**Recorded data:**
--------
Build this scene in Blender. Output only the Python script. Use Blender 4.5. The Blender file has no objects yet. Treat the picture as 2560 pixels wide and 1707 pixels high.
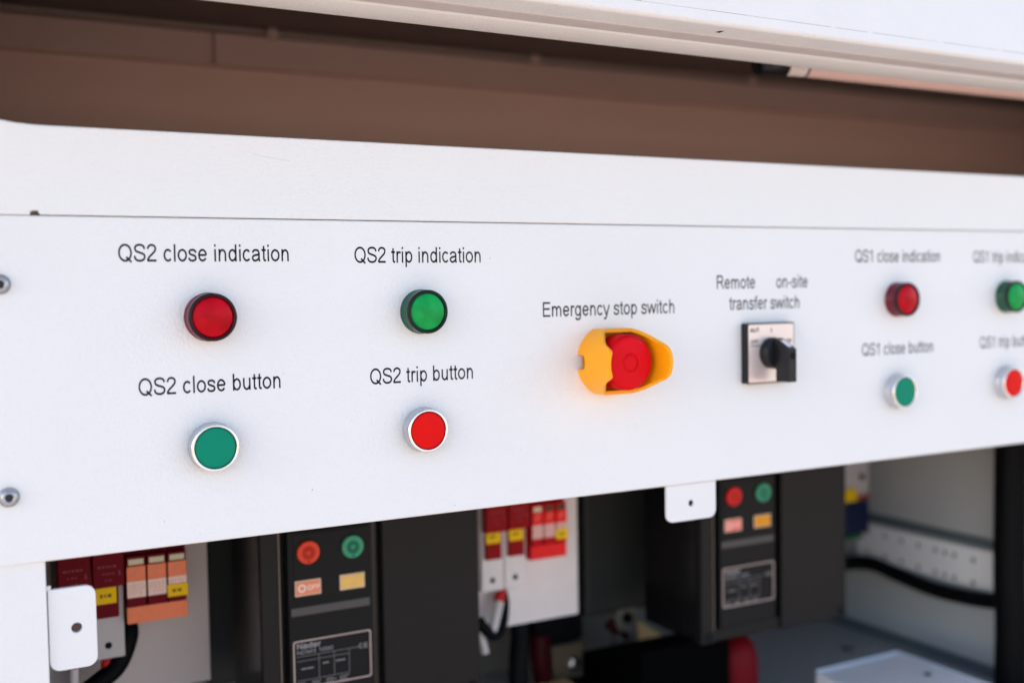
import bpy, bmesh, math, random
from mathutils import Vector, Matrix
random.seed(7)
sc = bpy.context.scene
COL = sc.collection
R = math.radians

# ---------------------------------------------------------------- camera
cd = bpy.data.cameras.new('camera')
cam = bpy.data.objects.new('camera', cd)
COL.objects.link(cam)
yaw, pit, rol = 0.49013, -0.04634, -0.01655
fw = Vector((math.sin(yaw)*math.cos(pit), math.cos(yaw)*math.cos(pit), math.sin(pit)))
rt = Vector((math.cos(yaw), -math.sin(yaw), 0)); up = rt.cross(fw)
r2 = rt*math.cos(rol)+up*math.sin(rol); u2 = -rt*math.sin(rol)+up*math.cos(rol)
M = Matrix((r2, u2, -fw)).transposed().to_4x4()
M.translation = Vector((-0.15145, -0.67963, 0.01298))
cam.matrix_world = M
cd.sensor_width = 36; cd.sensor_fit = 'HORIZONTAL'; cd.lens = 38.352
cd.clip_start = .01; cd.clip_end = 500
cd.dof.use_dof = True; cd.dof.focus_distance = .714; cd.dof.aperture_fstop = 3.3
sc.camera = cam

# ---------------------------------------------------------------- light
SUN_AZ, SUN_EL = 282, 30
w = bpy.data.worlds.new('World'); sc.world = w; w.use_nodes = True
wn = w.node_tree.nodes; bg = wn['Background']
sky = wn.new('ShaderNodeTexSky'); sky.sky_type = 'NISHITA'; sky.sun_disc = False
sky.sun_elevation = R(SUN_EL); sky.sun_rotation = R(SUN_AZ)
sky.air_density = 1.0; sky.dust_density = 1.5; sky.ozone_density = 1.6
w.node_tree.links.new(sky.outputs[0], bg.inputs[0]); bg.inputs[1].default_value = .15
sd = bpy.data.lights.new('sun', 'SUN'); sd.energy = 5.0; sd.angle = R(.5); sd.color = (1, .92, .80)
sun = bpy.data.objects.new('sun', sd); COL.objects.link(sun)
dv = Vector((math.sin(R(SUN_AZ))*math.cos(R(SUN_EL)), math.cos(R(SUN_AZ))*math.cos(R(SUN_EL)), math.sin(R(SUN_EL))))
sun.rotation_euler = dv.to_track_quat('Z', 'Y').to_euler()
sun.location = dv*4
vs = sc.view_settings
vs.view_transform = 'Standard'; vs.look = 'None'; vs.gamma = 1; vs.use_curve_mapping = False
vs.exposure = 1.43
sc.cycles.use_denoising = True
sc.cycles.max_bounces = 10; sc.cycles.diffuse_bounces = 5; sc.cycles.caustics_reflective = False; sc.cycles.caustics_refractive = False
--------
**Problem details:**
Omit the pictures, then repeat exactly each line from the beginning of the listing through the line with "sc.camera = cam".

**Answer to this problem:**
Build this scene in Blender. Output only the Python script. Use Blender 4.5. The Blender file has no objects yet. Treat the picture as 2560 pixels wide and 1707 pixels high.
import bpy, bmesh, math, random
from mathutils import Vector, Matrix
random.seed(7)
sc = bpy.context.scene
COL = sc.collection
R = math.radians

# ---------------------------------------------------------------- camera
cd = bpy.data.cameras.new('camera')
cam = bpy.data.objects.new('camera', cd)
COL.objects.link(cam)
yaw, pit, rol = 0.49013, -0.04634, -0.01655
fw = Vector((math.sin(yaw)*math.cos(pit), math.cos(yaw)*math.cos(pit), math.sin(pit)))
rt = Vector((math.cos(yaw), -math.sin(yaw), 0)); up = rt.cross(fw)
r2 = rt*math.cos(rol)+up*math.sin(rol); u2 = -rt*math.sin(rol)+up*math.cos(rol)
M = Matrix((r2, u2, -fw)).transposed().to_4x4()
M.translation = Vector((-0.15145, -0.67963, 0.01298))
cam.matrix_world = M
cd.sensor_width = 36; cd.sensor_fit = 'HORIZONTAL'; cd.lens = 38.352
cd.clip_start = .01; cd.clip_end = 500
cd.dof.use_dof = True; cd.dof.focus_distance = .714; cd.dof.aperture_fstop = 3.3
sc.camera = cam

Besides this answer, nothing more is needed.